The metaphysical vocabulary of karma, rebirth, liberation and ultimate reality existed long before formal boundaries were drawn between Sikh and Hindu identities. Sikh scripture refined and redirected that vocabulary but did not arise in isolation. Many early Sikhs came from Hindu backgrounds, and the Gurus spoke in a language continuous with the civilisation around them. Recognising continuity does not erase distinction. It simply acknowledges context.
My intellectual journey has moved through Jain, Vedantic, Buddhist and Sikh thought. Jain philosophy appeals to me for its moral precision, yet its cosmology leaves the question of ultimate ground unresolved for my temperament. Vedantic thought, especially the distinction between Nirguna and Saguna, offers a broader framework in which an unconditioned ground manifests cyclically as conditioned existence.

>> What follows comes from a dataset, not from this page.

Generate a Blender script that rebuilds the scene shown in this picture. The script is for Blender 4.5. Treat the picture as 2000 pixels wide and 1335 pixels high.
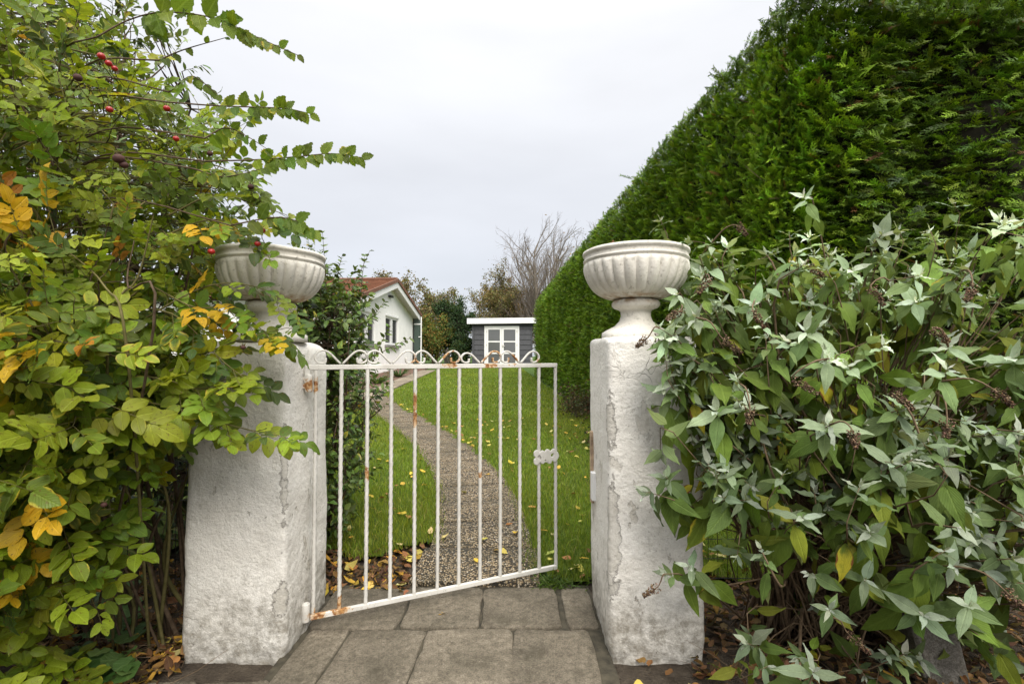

At the same time, I do not accept the rigid permanence of separate, unchanging individual souls across eternity. My working view is that consciousness is fundamental while individuality is configuration. Configurations arise, dissolve and recombine. Continuity exists but not as fixed personal identity. What we call a soul may be a structured pattern within a deeper field of consciousness so that at death patterns disaggregate, elements persist and new configurations emerge.
The word Sikh means disciple or learner. To remain a Sikh is to remain in search rather than in certainty. My questioning and philosophical exploration are therefore not departures from the tradition but expressions of it.
When I stand before Jagannath in Puri, or bow my head in a Gurdwara, or stand quietly in a mosque, I do not feel divided. I feel aware of how history has divided what lived experience often does not.
Integration to me is not erasure. It is maturation.
My life has become an experiment in whether that maturation is still possible.